I want to beat a drum for Jesus…
As loud and as hard as I can…
I want to wake up sleepers…
I want to upset the enemy…
And I want to send the sound echoing up to the throne of God.
Somewhere deep in my arrogant, ignorant, smug heart there is a seed of desire that wants to see a toothy grin broaden across my Savior’s face every time someone mentions my name… as if He unapologetically interrupted whatever they were saying to insert the thought of “that kid makes me so happy” right into the middle of their sentence.
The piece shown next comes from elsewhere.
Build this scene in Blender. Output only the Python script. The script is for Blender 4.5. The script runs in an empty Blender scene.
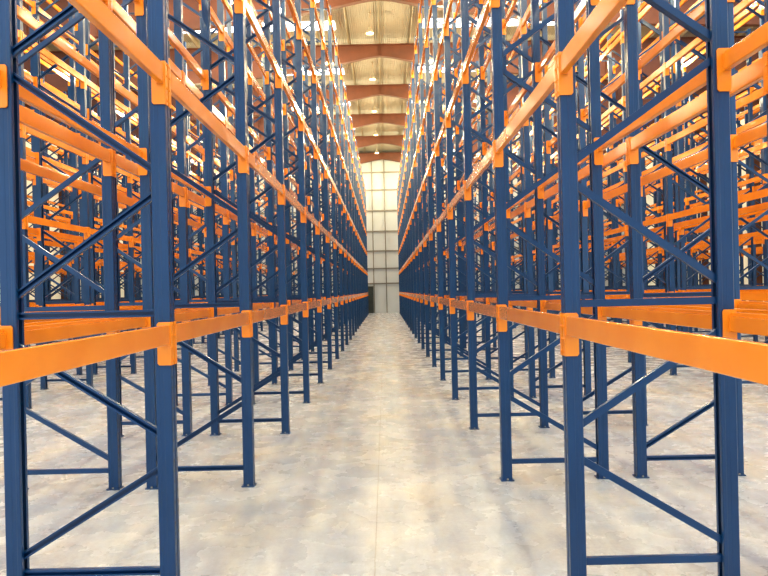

Whatever I do for Jesus, whatever my contribution to the world is over my lifetime, whatever way He chooses to spend me… I hope it’s good, and I hope it’s big… Like, irreparably, irrevocably, recklessly, lavishly, prodigiously, earth-scarringly big.
I want to reshape society by being so sold out to Jesus that I am used to effectively stunt and obstruct the growth of hell’s kingdom and forcefully advance - no, to catalyze the explosion of - The Kingdom of God.
People could forget my name… it’s as valuable as trash… I just want to be used by Jesus… I want to join Him on the calvary road - to follow at His heals… that’s enough… What I know is that there’s much work to be done and He is calling for laborers!
So much work but work under a light and easy yoke…
So much work but for the kindest and most powerful master…
So much work but with the prospect of magnifying the the name of the Great Rescuer.